A LEADING art critic has told of her fears for an archive of work she donated to the Glasgow School of Art just weeks before the fire.
Clare Henry, who held the role at The Herald for 20 years, gave the archive from her long and distinguished career to Glasgow School of Art, where it was to be catalogued and put online.
It included more than 10,000 articles from more than 35 years of reporting from the cutting-edge of the Scottish art world.
"I gave the last things over in April, just a month ago. I had them delivered with the thought 'At least they're safe'," she said. "Now I don't know whether they have survived or not."
A curator as well as a critic, Ms Henry's archive, which includes drafts, reviews, cuttings, programmes, flyers and photographs, was to provide students and researchers with a wealth of information about the Scottish art scene over several decades.
The wave of talented and successful Scottish artists of the 1980s and 1990s, as well as Glasgow's landmark year as European City of Culture, are all addressed in detail in the extensive collection or writings and documents.
For 20 years, Ms Henry was one of the key arts staff for The Herald, writing around 200 articles a year, not only penning reviews but interviews, profiles, and stories on arts politics.

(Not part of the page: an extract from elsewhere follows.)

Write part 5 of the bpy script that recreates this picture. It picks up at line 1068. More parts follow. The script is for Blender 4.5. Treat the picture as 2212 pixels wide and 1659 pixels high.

She moved to New York in 2000 where she wrote art criticism, but is now spending more time in Glasgow while writing for magazines in the UK and US. She said there were other institutions, in the US, which could have received her archive, but in the end the GSA seemed to be the "most obvious".
Ms Henry curated exhibitions in the 1980s and 1990s including a Scottish show at the Venice Biennale in 1990 and a Scottish National Gallery of Modern Art Show for the Edinburgh Festival in 1987. As a printmaker, she exhibited regularly in the 1970s and 1980s.